EXERCISE – Starting at the first line of the listing below, retype each line up to and including the one that contains "COL = sc.collection". Leave pictures out.

══ INFORMATION GIVEN ══

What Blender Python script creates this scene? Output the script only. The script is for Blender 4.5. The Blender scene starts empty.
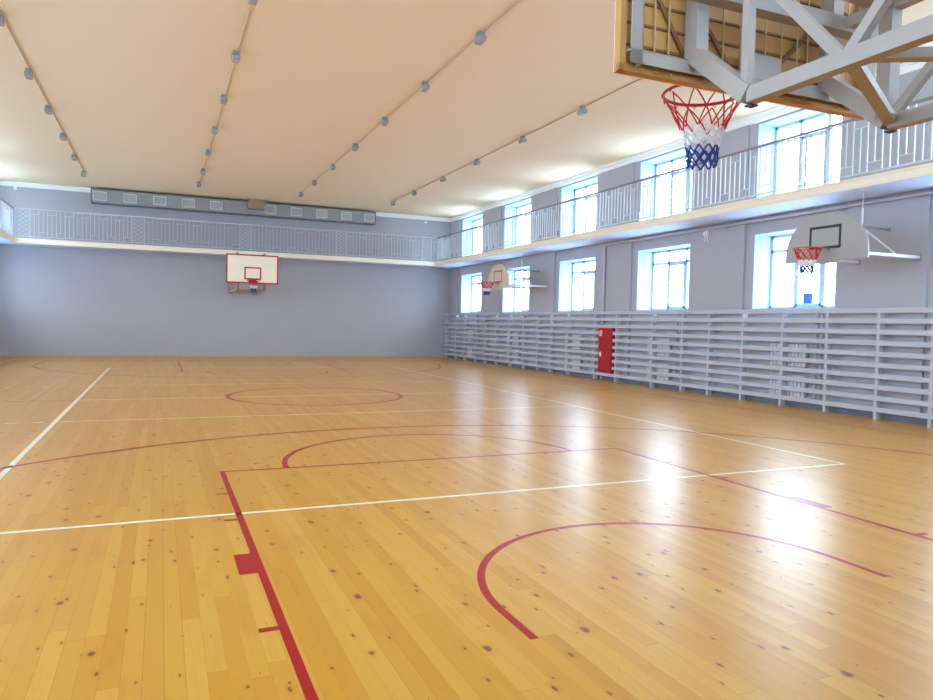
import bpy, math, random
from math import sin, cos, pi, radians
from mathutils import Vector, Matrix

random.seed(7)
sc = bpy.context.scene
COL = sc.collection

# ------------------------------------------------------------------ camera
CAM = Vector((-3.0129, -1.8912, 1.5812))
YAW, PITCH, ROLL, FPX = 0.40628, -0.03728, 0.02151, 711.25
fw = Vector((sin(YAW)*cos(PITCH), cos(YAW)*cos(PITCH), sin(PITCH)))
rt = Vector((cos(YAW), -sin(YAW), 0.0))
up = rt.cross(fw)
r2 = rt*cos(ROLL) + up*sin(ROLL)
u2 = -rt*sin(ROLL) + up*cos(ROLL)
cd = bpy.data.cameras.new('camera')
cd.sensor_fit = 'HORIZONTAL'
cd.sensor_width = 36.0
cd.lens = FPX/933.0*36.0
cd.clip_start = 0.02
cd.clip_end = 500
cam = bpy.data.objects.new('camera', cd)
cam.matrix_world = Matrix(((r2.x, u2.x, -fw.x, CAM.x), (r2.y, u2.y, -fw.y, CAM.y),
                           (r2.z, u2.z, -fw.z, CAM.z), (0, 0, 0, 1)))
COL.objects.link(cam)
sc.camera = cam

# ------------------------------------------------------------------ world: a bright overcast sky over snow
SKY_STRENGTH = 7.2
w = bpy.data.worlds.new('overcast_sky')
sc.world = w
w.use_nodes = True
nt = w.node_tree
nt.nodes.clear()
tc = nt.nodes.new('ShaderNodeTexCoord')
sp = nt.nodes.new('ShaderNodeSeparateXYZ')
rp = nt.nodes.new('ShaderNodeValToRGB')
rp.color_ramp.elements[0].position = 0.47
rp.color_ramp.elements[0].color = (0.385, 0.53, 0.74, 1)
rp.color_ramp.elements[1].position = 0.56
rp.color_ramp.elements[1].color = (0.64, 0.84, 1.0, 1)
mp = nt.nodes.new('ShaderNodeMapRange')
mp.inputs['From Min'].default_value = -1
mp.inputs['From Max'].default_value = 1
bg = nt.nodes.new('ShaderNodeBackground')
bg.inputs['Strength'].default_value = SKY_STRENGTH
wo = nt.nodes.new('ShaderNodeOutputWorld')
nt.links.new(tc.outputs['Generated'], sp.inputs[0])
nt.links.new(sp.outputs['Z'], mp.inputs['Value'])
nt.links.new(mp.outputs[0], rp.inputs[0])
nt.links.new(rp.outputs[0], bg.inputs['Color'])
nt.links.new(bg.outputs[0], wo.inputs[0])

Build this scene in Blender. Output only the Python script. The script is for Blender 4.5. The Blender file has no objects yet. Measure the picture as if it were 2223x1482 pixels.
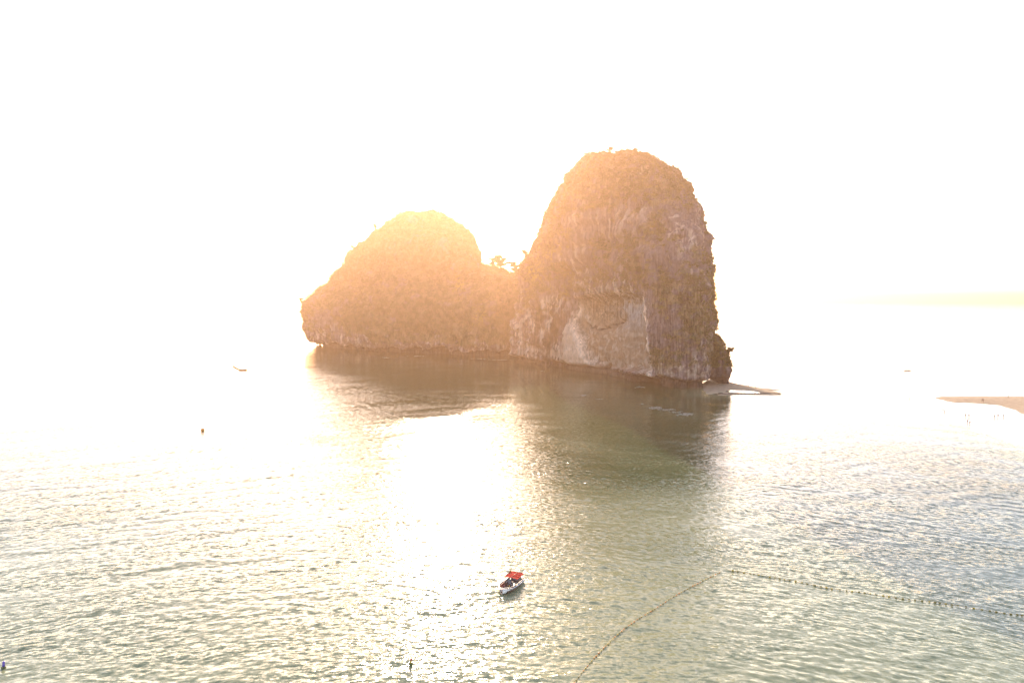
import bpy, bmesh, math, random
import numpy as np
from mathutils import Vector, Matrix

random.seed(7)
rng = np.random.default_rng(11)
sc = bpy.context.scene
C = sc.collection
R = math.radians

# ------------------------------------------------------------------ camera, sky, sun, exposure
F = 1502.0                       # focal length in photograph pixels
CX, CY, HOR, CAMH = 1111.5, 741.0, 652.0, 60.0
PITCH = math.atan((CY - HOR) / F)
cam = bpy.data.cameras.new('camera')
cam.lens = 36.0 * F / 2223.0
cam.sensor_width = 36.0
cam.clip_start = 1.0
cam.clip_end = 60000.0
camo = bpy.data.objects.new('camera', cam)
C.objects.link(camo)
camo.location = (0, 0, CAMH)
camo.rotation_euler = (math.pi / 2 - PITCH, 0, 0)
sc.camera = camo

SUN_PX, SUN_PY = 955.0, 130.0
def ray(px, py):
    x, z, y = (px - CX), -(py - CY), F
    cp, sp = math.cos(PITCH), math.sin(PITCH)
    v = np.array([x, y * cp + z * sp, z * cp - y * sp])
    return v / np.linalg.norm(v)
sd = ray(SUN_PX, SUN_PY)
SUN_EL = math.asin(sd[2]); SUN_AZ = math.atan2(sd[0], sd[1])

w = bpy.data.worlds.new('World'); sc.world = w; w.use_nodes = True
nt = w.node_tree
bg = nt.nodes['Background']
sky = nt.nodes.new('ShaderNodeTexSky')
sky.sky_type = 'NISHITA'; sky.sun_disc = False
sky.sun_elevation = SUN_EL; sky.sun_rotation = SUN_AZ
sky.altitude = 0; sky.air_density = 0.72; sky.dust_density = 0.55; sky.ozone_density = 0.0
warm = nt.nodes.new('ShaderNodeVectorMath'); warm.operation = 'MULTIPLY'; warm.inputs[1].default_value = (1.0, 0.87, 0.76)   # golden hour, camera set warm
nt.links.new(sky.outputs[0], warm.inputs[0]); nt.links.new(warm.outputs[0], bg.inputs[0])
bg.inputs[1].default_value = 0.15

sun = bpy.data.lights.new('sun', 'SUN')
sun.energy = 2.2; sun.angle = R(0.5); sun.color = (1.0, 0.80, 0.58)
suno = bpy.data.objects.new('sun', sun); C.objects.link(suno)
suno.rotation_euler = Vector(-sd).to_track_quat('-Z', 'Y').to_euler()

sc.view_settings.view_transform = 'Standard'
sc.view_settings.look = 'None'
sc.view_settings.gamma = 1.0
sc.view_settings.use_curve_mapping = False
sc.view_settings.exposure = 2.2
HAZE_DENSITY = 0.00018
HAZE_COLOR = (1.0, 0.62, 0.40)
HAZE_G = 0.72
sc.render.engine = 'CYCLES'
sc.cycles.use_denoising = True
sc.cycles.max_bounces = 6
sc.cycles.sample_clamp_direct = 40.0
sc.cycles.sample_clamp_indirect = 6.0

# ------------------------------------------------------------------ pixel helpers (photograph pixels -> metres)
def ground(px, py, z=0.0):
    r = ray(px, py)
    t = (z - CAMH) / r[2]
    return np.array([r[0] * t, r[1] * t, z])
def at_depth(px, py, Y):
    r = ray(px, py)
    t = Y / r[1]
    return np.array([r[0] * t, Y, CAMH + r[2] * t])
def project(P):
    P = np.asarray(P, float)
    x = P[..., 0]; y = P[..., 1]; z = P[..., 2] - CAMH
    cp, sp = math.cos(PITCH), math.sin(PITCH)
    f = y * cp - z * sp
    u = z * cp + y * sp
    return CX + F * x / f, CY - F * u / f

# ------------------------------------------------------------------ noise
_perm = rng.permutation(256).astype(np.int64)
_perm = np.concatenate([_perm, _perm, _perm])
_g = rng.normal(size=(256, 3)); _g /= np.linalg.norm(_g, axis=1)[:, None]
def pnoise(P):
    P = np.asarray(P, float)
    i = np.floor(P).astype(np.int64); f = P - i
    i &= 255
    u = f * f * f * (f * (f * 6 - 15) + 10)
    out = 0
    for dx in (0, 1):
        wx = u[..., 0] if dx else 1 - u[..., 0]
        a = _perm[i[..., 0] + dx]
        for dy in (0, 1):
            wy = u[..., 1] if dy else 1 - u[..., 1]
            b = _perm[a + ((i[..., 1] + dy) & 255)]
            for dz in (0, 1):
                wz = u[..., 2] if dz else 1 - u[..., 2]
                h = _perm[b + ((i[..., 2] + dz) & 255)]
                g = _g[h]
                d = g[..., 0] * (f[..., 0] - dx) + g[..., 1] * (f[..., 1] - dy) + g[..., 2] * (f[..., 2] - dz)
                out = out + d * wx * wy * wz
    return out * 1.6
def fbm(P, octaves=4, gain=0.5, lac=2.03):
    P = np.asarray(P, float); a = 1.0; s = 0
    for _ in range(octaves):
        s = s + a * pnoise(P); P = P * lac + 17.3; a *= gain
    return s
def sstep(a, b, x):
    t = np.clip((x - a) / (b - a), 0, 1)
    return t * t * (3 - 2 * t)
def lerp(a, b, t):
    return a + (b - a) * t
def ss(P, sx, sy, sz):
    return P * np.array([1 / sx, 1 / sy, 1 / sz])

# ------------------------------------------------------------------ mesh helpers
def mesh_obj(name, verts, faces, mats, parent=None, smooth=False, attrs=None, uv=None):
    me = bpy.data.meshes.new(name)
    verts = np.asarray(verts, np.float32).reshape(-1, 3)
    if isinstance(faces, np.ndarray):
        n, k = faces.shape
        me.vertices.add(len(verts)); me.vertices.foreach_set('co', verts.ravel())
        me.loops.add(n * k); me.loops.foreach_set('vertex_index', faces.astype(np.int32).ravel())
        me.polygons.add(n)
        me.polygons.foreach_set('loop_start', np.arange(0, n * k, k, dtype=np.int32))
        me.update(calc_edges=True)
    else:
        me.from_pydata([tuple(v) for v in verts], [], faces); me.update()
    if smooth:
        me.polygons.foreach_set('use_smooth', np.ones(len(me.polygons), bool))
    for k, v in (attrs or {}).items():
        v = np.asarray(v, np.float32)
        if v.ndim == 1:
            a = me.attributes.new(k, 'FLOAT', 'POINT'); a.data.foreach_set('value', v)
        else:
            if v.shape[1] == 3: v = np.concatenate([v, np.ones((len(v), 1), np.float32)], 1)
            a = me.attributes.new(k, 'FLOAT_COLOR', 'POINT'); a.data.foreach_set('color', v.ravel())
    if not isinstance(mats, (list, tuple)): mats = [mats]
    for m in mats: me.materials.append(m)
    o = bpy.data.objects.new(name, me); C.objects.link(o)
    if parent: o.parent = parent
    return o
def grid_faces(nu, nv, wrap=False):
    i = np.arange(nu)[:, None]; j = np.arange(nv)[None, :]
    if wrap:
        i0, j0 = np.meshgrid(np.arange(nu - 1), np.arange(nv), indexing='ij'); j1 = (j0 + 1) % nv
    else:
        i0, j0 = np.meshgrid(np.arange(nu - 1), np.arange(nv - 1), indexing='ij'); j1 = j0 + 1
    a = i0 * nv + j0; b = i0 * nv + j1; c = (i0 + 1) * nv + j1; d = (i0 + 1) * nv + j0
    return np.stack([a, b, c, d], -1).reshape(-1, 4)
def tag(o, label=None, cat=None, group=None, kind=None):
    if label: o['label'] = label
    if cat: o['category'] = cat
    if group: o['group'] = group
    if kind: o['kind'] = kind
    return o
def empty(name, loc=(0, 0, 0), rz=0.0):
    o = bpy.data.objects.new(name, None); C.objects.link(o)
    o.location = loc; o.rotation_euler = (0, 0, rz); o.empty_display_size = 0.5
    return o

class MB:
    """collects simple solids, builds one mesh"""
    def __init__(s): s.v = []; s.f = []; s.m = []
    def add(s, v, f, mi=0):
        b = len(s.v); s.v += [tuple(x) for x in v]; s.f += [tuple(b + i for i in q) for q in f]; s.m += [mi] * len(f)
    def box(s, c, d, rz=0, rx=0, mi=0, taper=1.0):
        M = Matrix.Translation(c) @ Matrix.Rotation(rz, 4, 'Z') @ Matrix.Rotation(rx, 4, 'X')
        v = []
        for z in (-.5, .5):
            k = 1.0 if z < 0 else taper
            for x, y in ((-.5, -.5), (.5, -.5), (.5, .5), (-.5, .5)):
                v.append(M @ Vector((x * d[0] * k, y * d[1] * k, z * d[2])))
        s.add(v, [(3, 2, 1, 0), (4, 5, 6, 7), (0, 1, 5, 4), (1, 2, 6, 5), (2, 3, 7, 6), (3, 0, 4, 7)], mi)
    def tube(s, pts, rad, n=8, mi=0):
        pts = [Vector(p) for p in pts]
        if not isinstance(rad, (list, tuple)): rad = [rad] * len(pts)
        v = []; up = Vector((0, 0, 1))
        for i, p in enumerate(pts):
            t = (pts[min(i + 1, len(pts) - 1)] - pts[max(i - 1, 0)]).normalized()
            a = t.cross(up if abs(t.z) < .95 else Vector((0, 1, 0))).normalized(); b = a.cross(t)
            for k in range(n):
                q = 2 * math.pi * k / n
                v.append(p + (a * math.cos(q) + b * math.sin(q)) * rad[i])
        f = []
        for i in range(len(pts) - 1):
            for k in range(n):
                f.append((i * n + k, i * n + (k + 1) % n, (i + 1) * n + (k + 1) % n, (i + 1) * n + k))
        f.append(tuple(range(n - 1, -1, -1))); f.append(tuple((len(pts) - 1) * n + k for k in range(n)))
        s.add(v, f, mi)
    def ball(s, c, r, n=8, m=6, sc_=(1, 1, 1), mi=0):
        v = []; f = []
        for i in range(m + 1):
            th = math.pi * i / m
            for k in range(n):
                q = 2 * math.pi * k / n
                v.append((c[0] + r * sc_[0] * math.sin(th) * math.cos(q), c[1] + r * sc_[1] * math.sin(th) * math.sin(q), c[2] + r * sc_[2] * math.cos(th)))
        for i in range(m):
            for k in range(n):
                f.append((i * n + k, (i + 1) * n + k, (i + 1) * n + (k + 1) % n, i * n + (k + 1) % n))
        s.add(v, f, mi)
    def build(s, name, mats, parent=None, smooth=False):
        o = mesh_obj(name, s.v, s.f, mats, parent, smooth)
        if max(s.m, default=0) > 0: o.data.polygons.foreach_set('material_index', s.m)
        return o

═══

WRITTEN SOLUTION –
What Blender Python script creates this scene? Output the script only. The script is for Blender 4.5. The Blender scene starts empty.
import bpy, math, random
from math import sin, cos, pi, radians
from mathutils import Vector, Matrix

random.seed(7)
sc = bpy.context.scene
COL = sc.collection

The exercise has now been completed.